Look through the data below. Pick out the lines holding the string "high".
◇ ◇ ◇ ◇
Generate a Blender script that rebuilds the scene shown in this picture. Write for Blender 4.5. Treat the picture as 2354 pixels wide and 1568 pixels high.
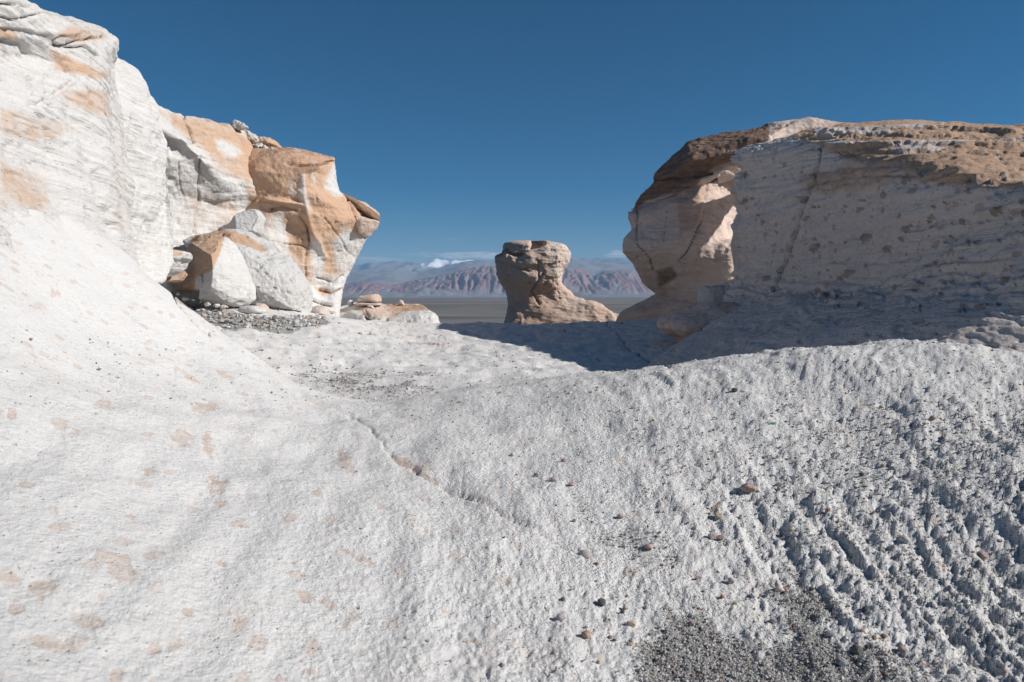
import bpy, math, random
import numpy as np

for o in list(bpy.data.objects):
    bpy.data.objects.remove(o)
S = bpy.context.scene
COL = S.collection
R = math.radians
random.seed(11)
RNG = np.random.default_rng(7)

# ------------------------------------------------------------------ camera, sky, sun, exposure
HAZE = 1.25e-4
ZC = 3.0                                   # the eye is 3 m above the gravel plain, about 1 m above the pumice shelf
PITCH = R(3.72)
cam_d = bpy.data.cameras.new('camera')
cam_d.sensor_width = 36.0
cam_d.lens = 24.0
cam_d.clip_start = 0.05
cam_d.clip_end = 40000
cam_d.dof.use_dof = True
cam_d.dof.focus_distance = 5.5
cam_d.dof.aperture_fstop = 5.6
cam = bpy.data.objects.new('camera', cam_d)
COL.objects.link(cam)
cam.location = (0, 0, ZC)
cam.rotation_euler = (R(90) - PITCH, 0, 0)
S.camera = cam

SUN_EL = R(30)
SUN_AZ = R(-9)                             # from +X towards +Y
world = bpy.data.worlds.new('World')
S.world = world
world.use_nodes = True
wn = world.node_tree.nodes
wl = world.node_tree.links
sky = wn.new('ShaderNodeTexSky')
sky.sky_type = 'NISHITA'
sky.sun_disc = False
sky.sun_elevation = SUN_EL
sky.sun_rotation = R(90) - SUN_AZ
sky.altitude = 3200
sky.air_density = 1.0
sky.dust_density = 0.0
sky.ozone_density = 1.0
bg = wn['Background']
bg.inputs['Strength'].default_value = 0.05
# thin dry high altitude air: the blue is purer than the model's, most of all low down
wc = wn.new('ShaderNodeTexCoord'); wsx = wn.new('ShaderNodeSeparateXYZ'); wl.new(wc.outputs['Generated'], wsx.inputs[0])
wm = wn.new('ShaderNodeMapRange'); wl.new(wsx.outputs[2], wm.inputs[0])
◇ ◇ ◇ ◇
» **Reply**
Generate a Blender script that rebuilds the scene shown in this picture. Write for Blender 4.5. Treat the picture as 2354 pixels wide and 1568 pixels high.
# thin dry high altitude air: the blue is purer than the model's, most of all low down